Don’t get me wrong, there isn’t a problem with using the more inclusive “Happy Holidays!” when personally addressing a diverse group of people. But “Merry Christmas!” shouldn’t become a pariah phrase just because it’s OK to show a sane level of cultural sensitivity.
Additionally, there’s nothing wrong with including other holidays in the December fun. Hanukkah and Kwanzaa, for instance, are very interesting holidays with their own significance and traditions. The fact that Christmas is such an important holiday should do nothing to diminish them.
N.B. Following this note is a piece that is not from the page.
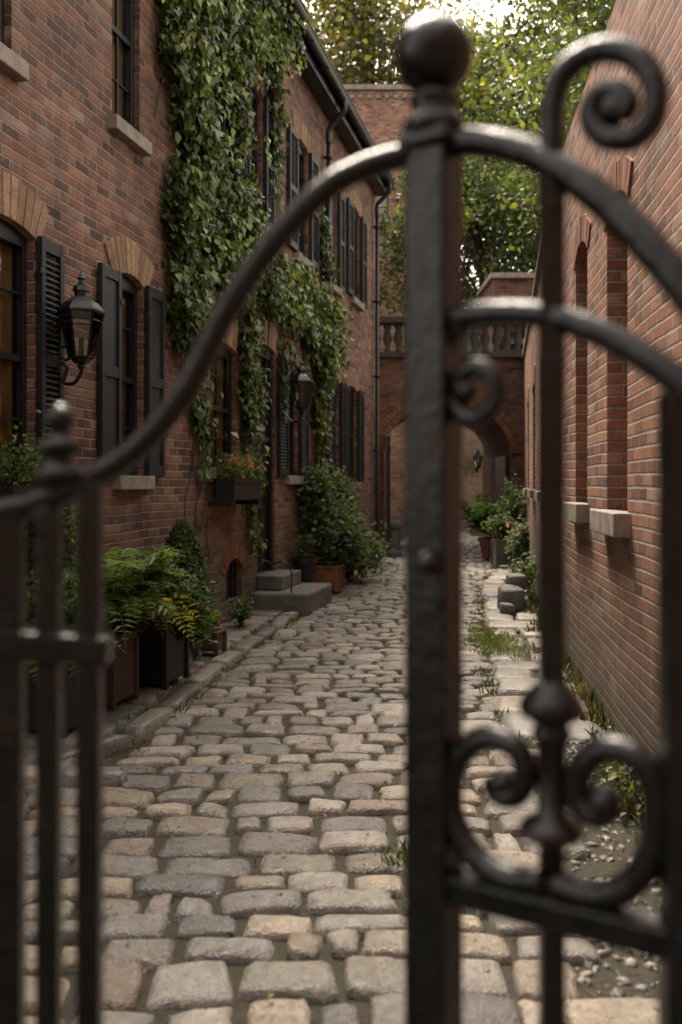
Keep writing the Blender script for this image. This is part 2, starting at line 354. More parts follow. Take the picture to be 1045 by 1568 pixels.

But it’s just as important to acknowledge that neither of them would be a big deal without Christmas, and it isn’t fair to elevate them to the same level, or worse, mix them in with Christmas celebrations. Not saying “Merry Christmas!” out of fear for offending non-Christians implies that Hanukkah and Kwanzaa should be considered equally significant holidays, which is neither true nor fair.
It would be like renaming the “Harry Potter” series out of respect for Ron and Hermione.
Christmas is the second-most important holiday in Christianity, ranked only behind Easter in terms of Biblical importance. It was originally a celebration of the birth of the man on whom the entire Christian ideology is based, and it became a more secular celebration of winter in general. Either way, Christmas is big.
By comparison, Hanukkah is a mid-level Jewish holiday. It’s slightly less important than Simchat Torah, the runt of early autumn’s smattering of high holy days and Sukkot’s little cousin. It’s slightly more important than Lag B’Omer, in which a lost battle is commemorated through the lighting of bonfires. In Israel, many kids don’t get presents on Hanukkah, and adults go to work on each of the eight days. Like Mitt Romney’s campaign, it is more a product of good timing than significance.
But Hanukkah looks like Super Bowl Sunday compared to Kwanzaa, which draws fewer followers than “The Real Housewives of New Jersey.” Kwanzaa was invented in 1966 by Maulana Karenga, a Malcolm X disciple who claimed the holiday would “give Blacks an alternative to the existing holiday and give Blacks an opportunity to celebrate themselves and history, rather than simply imitate the practice of the dominant society.”
It didn’t catch on. Recent studies estimate that anywhere between 500,000 and two million Americans, almost half of whom are white, celebrate the holiday.
If “the holidays” referred to New Year’s Eve and New Year’s Day, then using the phrase would make sense. But there is no New Year’s hype the way there is Christmas hype. By the time the end of the calendar rolls around, most of the lights and displays are down. The only gift-exchanging that occurs involves receipts and unopened boxes. And school and company vacations are centered around Christmas. The New Year’s buzz is over and done with in the span of twenty-four hours.
So that leaves Christmas. The one big holiday in winter, arguably the biggest of the year. When people say “Happy Holidays!” and “Season’s Greetings!,” they are referring to one holiday. Why not just say it? “Merry Christmas!” doesn’t deny that other holidays matter. It just shows that Christmas matters more.
So before we go on break next week, I’d like to wish all of you a happy Hanukkah, a happy Kwanzaa, and a happy New Year’s.
And, most of all, a very merry Christmas.
Tom Feeley • Dec 24, 2011 at 11:27 am
Brilliant !
The actual “highest day” in the spiritual world is Good Friday. Because of it’s “sadness,” it is overlooked. It was the sacrifice of life that Christ exchanged to reverse the course of humanity that is the BIG DEAL. Christmas and Easter are simply arrival and departure dates, important because of the Imaculate Conception and Ascension…both miracles, but dwarfed by the crucifixion.